When doing union by size, you compare the size of the nodes that you're trying to unify. I found this code on codeforces that shows how to build a DSU with path compression and union by size:
#include <bits/stdc++.h>
using namespace std;
class DSU
{
public:
unordered_map<int, int> parent;
unordered_map<int, int> size;
void make_set(int v)
{
parent[v] = v;
size[v] = 1;
}
int find_set(int v)
{
if (v == parent[v])
return v;
return parent[v] = find_set(parent[v]);
}
void union_sets(int a, int b)
{
a = find_set(a);
b = find_set(b);
if (a != b)
{
if (size[a] < size[b])
swap(a, b);
// a big, b small
// attach small tree to big tree
parent[b] = a;
size[a] += size[b];
}
}
};
The question is, don't you have to modify find_set to decrease the size of the parent node since the parent node will be pointing to the root now and not to another child node ?
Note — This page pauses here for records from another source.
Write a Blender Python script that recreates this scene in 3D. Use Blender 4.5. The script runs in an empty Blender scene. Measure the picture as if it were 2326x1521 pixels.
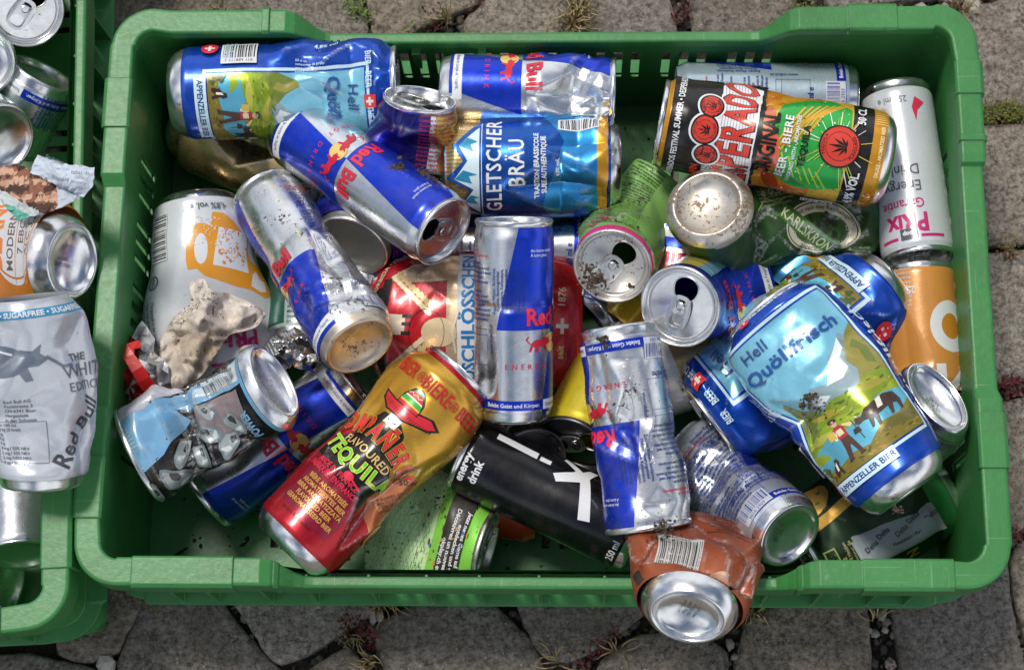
import bpy, math, random
import numpy as np
from mathutils import Matrix, Vector
from mathutils.geometry import tessellate_polygon, delaunay_2d_cdt

# ------------------------------------------------------------------ camera, sky, sun, exposure
SC = bpy.context.scene
COL = SC.collection
R = math.radians
PW, PH, FPX = 2326.0, 1521.0, 4000.0
CAM = np.array([0.019, -0.345, 1.268])
def _rx(a): c, s = math.cos(a), math.sin(a); return np.array([[1, 0, 0], [0, c, -s], [0, s, c]])
def _ry(a): c, s = math.cos(a), math.sin(a); return np.array([[c, 0, s], [0, 1, 0], [-s, 0, c]])
def _rz(a): c, s = math.cos(a), math.sin(a); return np.array([[c, -s, 0], [s, c, 0], [0, 0, 1]])
CR = _rz(0.0) @ _rx(0.270) @ _ry(0.032)
cam_data = bpy.data.cameras.new('camera'); cam = bpy.data.objects.new('camera', cam_data); COL.objects.link(cam)
_m = np.eye(4); _m[:3, :3] = CR; _m[:3, 3] = CAM
cam.matrix_world = Matrix(_m.tolist())
cam_data.sensor_width = 36.0; cam_data.lens = 36.0 * FPX / PW
cam_data.clip_start = 0.05; cam_data.clip_end = 400
SC.camera = cam
cam_data.dof.use_dof = True; cam_data.dof.focus_distance = 1.14; cam_data.dof.aperture_fstop = 18

SUN_EL, SUN_AZ = R(67), R(-42)      # azimuth measured from +Y (up the picture) towards +X
world = bpy.data.worlds.new('World'); SC.world = world; world.use_nodes = True
_n = world.node_tree.nodes; _l = world.node_tree.links
_bg = _n['Background']; _sky = _n.new('ShaderNodeTexSky'); _sky.sky_type = 'NISHITA'; _sky.sun_disc = False
_sky.sun_elevation = SUN_EL; _sky.sun_rotation = SUN_AZ; _sky.dust_density = 1.5
_tc = _n.new('ShaderNodeTexCoord'); _nz = _n.new('ShaderNodeTexNoise'); _nz.inputs['Scale'].default_value = 1.6
_nz.inputs['Detail'].default_value = 5; _nz.inputs['Roughness'].default_value = 0.55
_cr = _n.new('ShaderNodeValToRGB'); _cr.color_ramp.elements[0].position = 0.44; _cr.color_ramp.elements[1].position = 0.58
_mx = _n.new('ShaderNodeMix'); _mx.data_type = 'RGBA'
_mx.inputs['B'].default_value = (13.5, 14.0, 14.8, 1)       # sunlit cloud
_l.new(_tc.outputs['Generated'], _nz.inputs['Vector']); _l.new(_nz.outputs['Fac'], _cr.inputs['Fac'])
_l.new(_cr.outputs['Color'], _mx.inputs['Factor']); _l.new(_sky.outputs['Color'], _mx.inputs['A'])
_l.new(_mx.outputs['Result'], _bg.inputs['Color'])
_bg.inputs['Strength'].default_value = 0.080
sun_data = bpy.data.lights.new('sun', 'SUN'); sun_data.energy = 2.5; sun_data.angle = R(12.0); sun_data.color = (1.0, 0.95, 0.87)
sun = bpy.data.objects.new('sun', sun_data); COL.objects.link(sun)
_d = Vector((math.sin(SUN_AZ) * math.cos(SUN_EL), math.cos(SUN_AZ) * math.cos(SUN_EL), math.sin(SUN_EL)))
sun.rotation_euler = _d.to_track_quat('Z', 'Y').to_euler()
SC.view_settings.view_transform = 'Standard'; SC.view_settings.look = 'None'
SC.view_settings.exposure = -0.06; SC.view_settings.gamma = 1.0
SC.render.engine = 'CYCLES'; SC.cycles.max_bounces = 8; SC.cycles.diffuse_bounces = 2; SC.cycles.use_denoising = True

# ------------------------------------------------------------------ basics
def at(px, py, z):
    """a pixel of the photograph at height z (m) -> point of the world"""
    d = CR @ np.array([(px - PW / 2) / FPX, -(py - PH / 2) / FPX, -1.0])
    return CAM + d * ((z - CAM[2]) / d[2])
def hexc(h, metal=0.0, k=1.0):
    h = h.lstrip('#'); o = []
    for i in (0, 2, 4):
        v = int(h[i:i + 2], 16) / 255.0
        o.append((v / 12.92 if v <= 0.04045 else ((v + 0.055) / 1.055) ** 2.4) * k)
    return (o[0], o[1], o[2], metal)
def props(o, label=None, cat=None, group=None, kind=None):
    if label: o['label'] = label
    if cat: o['category'] = cat
    if group: o['group'] = group
    if kind: o['kind'] = kind
    return o
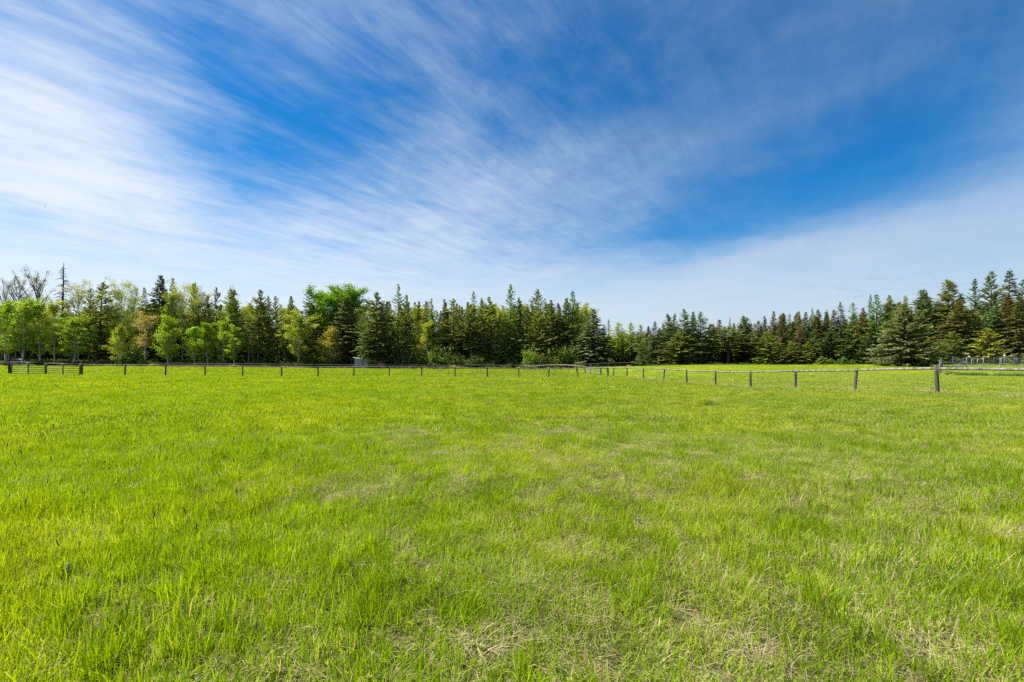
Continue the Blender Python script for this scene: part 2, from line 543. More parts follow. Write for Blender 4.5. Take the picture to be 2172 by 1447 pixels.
# ------------------------------------------------------------------ scattering (uncountable ground cover only)
def scatter(name, P, rot, scl, idx, protos, label, cat):
    pc = bpy.data.collections.new(name + "_pieces")
    for o in protos:
        pc.objects.link(o)
    me = bpy.data.meshes.new(name)
    me.vertices.add(len(P))
    me.vertices.foreach_set('co', np.asarray(P, np.float32).ravel())
    for nm, typ, data, key in (('rot', 'FLOAT_VECTOR', rot, 'vector'), ('scl', 'FLOAT_VECTOR', scl, 'vector'), ('idx', 'INT', idx, 'value')):
        a = me.attributes.new(nm, typ, 'POINT')
        a.data.foreach_set(key, np.asarray(data, np.int32 if typ == 'INT' else np.float32).ravel())
    o = bpy.data.objects.new(name, me)
    COL.objects.link(o)
    ng = bpy.data.node_groups.new(name + "_scatter", 'GeometryNodeTree')
    ng.interface.new_socket('Geometry', in_out='INPUT', socket_type='NodeSocketGeometry')
    ng.interface.new_socket('Geometry', in_out='OUTPUT', socket_type='NodeSocketGeometry')
    N, L = ng.nodes, ng.links
    gi, go = N.new('NodeGroupInput'), N.new('NodeGroupOutput')
    ci = N.new('GeometryNodeCollectionInfo')
    ci.inputs['Collection'].default_value = pc
    ci.inputs['Separate Children'].default_value = True
    ci.inputs['Reset Children'].default_value = True
    iop = N.new('GeometryNodeInstanceOnPoints')
    iop.inputs['Pick Instance'].default_value = True

    def named(nm, typ):
        q = N.new('GeometryNodeInputNamedAttribute')
        q.data_type = typ
        q.inputs['Name'].default_value = nm
        return [s for s in q.outputs if s.enabled and s.name == 'Attribute'][0]
    er = N.new('FunctionNodeEulerToRotation')
    L.new(named('rot', 'FLOAT_VECTOR'), er.inputs[0])
    L.new(gi.outputs[0], iop.inputs['Points'])
    L.new(ci.outputs[0], iop.inputs['Instance'])
    L.new(named('idx', 'INT'), iop.inputs['Instance Index'])
    L.new(er.outputs[0], iop.inputs['Rotation'])
    L.new(named('scl', 'FLOAT_VECTOR'), iop.inputs['Scale'])
    L.new(iop.outputs[0], go.inputs[0])
    md = o.modifiers.new('scatter', 'NODES')
    md.node_group = ng
    return tag(o, label, cat, None, 'stuff')


def proto(name, me, mat):
    o = bpy.data.objects.new(name, me)
    me.materials.append(mat)
    return o


def tuft(seed, n, rad, h0, h1, w, lean=0.25, curl=0.25, flat=0.0):
    g = np.random.default_rng(seed)
    a, r = g.uniform(0, 2 * math.pi, n), rad * np.sqrt(g.uniform(0, 1, n))
    base = np.stack([r * np.cos(a), r * np.sin(a), np.full(n, -0.01)], -1)
    h = g.uniform(h0, h1, n) * (1 - 0.25 * (r / rad)) * np.where(g.uniform(0, 1, n) < 0.3, 0.6, 1)
    az = g.uniform(0, 2 * math.pi, n)
    D = np.stack([np.cos(az), np.sin(az), np.zeros(n)], -1)
    l = np.abs(g.normal(0, lean, n)) + flat
    cu = np.abs(g.normal(0, curl, n)) + flat * 0.6
    wa = az + math.pi / 2 + g.normal(0, 0.9, n)
    W = np.stack([np.cos(wa), np.sin(wa), g.normal(0, .15, n)], -1) * (w * g.uniform(0.6, 1.3, n))[:, None] / 2
    V = np.zeros((n, 7, 3))
    for k, (t, ww) in enumerate(((0, .8), (.38, 1.0), (.75, .62), (1, 0))):
        c = base + h[:, None] * ((t * (1 - 0.5 * np.minimum(l, 1.2) * t * .6) - 0.45 * cu * t ** 3)[:, None] * np.array([0, 0, 1.0]) + (l * t + cu * t * t)[:, None] * D)
        if k < 3:
            V[:, 2 * k], V[:, 2 * k + 1] = c - W * ww, c + W * ww
        else:
            V[:, 6] = c
    o = (np.arange(n) * 7)[:, None]
    Q = np.concatenate([o + np.array([0, 1, 3, 2]), o + np.array([2, 3, 5, 4])])
    T = o + np.array([4, 5, 6])
    rn = np.clip(g.beta(2, 2, n), 0, 1)
    return mesh_from("tuft", V.reshape(-1, 3), Q, T, np.concatenate([rn, rn, rn]))


M['grass'] = blade_material('green_blades', (0.138, 0.265, 0.001), (0.300, 0.430, 0.002), (0.375, 0.440, 0.006), 0.48, 0.14, True)
M['straw'] = blade_material('dry_straw', (0.32, 0.26, 0.13), (0.50, 0.43, 0.25), (0.37, 0.32, 0.15), 0.25, 0.2)
M['lush'] = blade_material('dark_lush_blades', (0.05, 0.13, 0.012), (0.10, 0.21, 0.02), (0.08, 0.17, 0.02), 0.35, 0.2)


def field_points(y0, y1, dens, g, half=1.28, back=2.5):
    n = int(dens * half * ((y1 + back) ** 2 - (y0 + back) ** 2))
    Y = np.sqrt(g.uniform((y0 + back) ** 2, (y1 + back) ** 2, n)) - back
    X = g.uniform(-1, 1, n) * half * (Y + back)
    return X, Y


DRY = [(860, 925, 130, .8), (700, 960, 90, .5), (1200, 915, 110, .7), (1330, 955, 120, .6), (1500, 975, 90, .55), (760, 1030, 140, .5),
       (1220, 1000, 130, .6), (2010, 1090, 150, .8), (1850, 1030, 160, .5), (2120, 1150, 120, .6), (870, 1290, 90, .7), (1130, 1230, 90, .45),
       (940, 1400, 170, .8), (690, 1420, 120, .5), (1250, 1400, 160, .6), (1550, 1400, 130, .55), (1980, 1390, 150, .8), (1700, 1210, 100, .5),
       (1000, 1200, 80, .4), (1060, 820, 120, .5), (1420, 880, 160, .3), (1700, 880, 160, .4), (2000, 880, 180, .45), (2100, 960, 160, .4),
       (1400, 1150, 120, .35), (300, 965, 60, .25), (470, 1060, 60, .25), (1850, 1280, 120, .5), (400, 1440, 60, .3)]


def dryness(X, Y):
    px = CX + X / np.maximum(Y, 1.0) * F_PX
    py = HOR + CAM_H / np.maximum(Y, 1.0) * F_PX
    base = np.clip((fbm(X / 1.1, Y / 1.1, 31, 4) - 0.50) * 3.2, 0, 1) * np.clip((px - 350) / 700, 0.10, 0.75)
    fine = 0.35 + 1.3 * np.clip((fbm(X / .45, Y / .45, 77, 3) - 0.3) * 2, 0, 1)
    s = np.zeros(X.shape)
    for (cx, cy, r, amp) in DRY:
        Z = CAM_H * F_PX / (cy - HOR)
        wx = (cx - CX) / F_PX * Z
        rad = r / F_PX * Z
        s = np.maximum(s, amp * np.exp(-((X - wx) / rad) ** 2 - ((Y - Z) / (rad * 1.2)) ** 2))
    return np.clip(np.maximum(base * 0.8, s * fine), 0, 1)


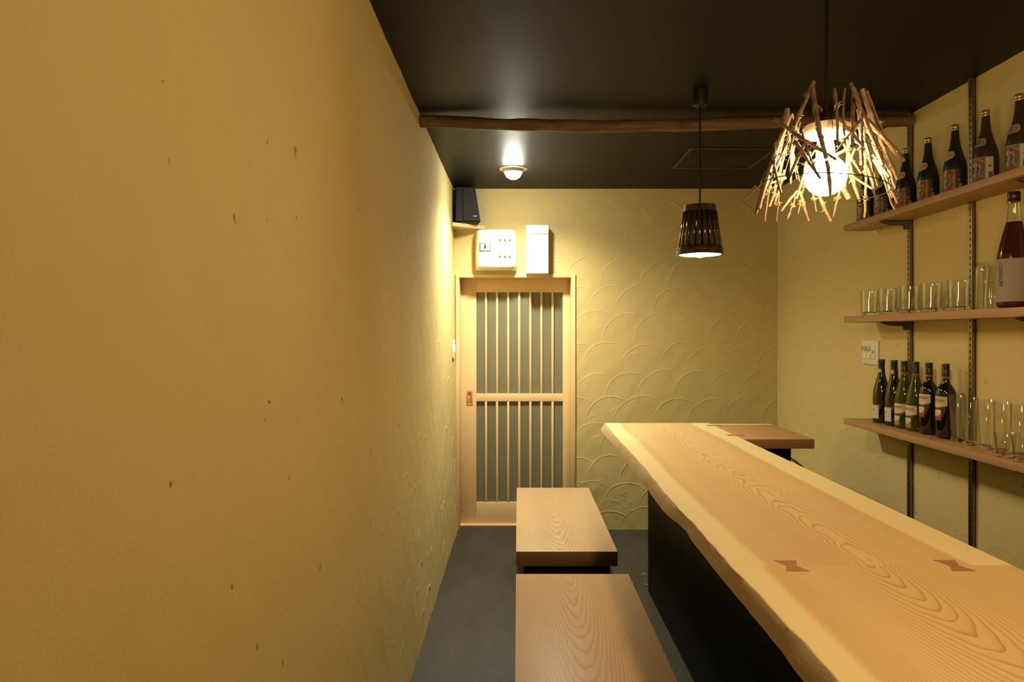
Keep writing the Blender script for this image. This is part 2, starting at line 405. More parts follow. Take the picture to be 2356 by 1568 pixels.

Wouldn't this be the correct implementation of find_set?
int find_set(int v)
{
if (v == parent[v])
return v;
size[parent[v]] -= 1;
return parent[v] = find_set(parent[v]);
}
Yes, but you gain nothing since that parent is not the representative of the set.
That is,
int find_set(int v)
{
if (v == parent[v])
return v;
// This parent is not the representative, changing
// the size is superfluous as it will no longer
// be referenced again.
size[parent[v]] -= 1;
return parent[v] = find_set(parent[v]);
}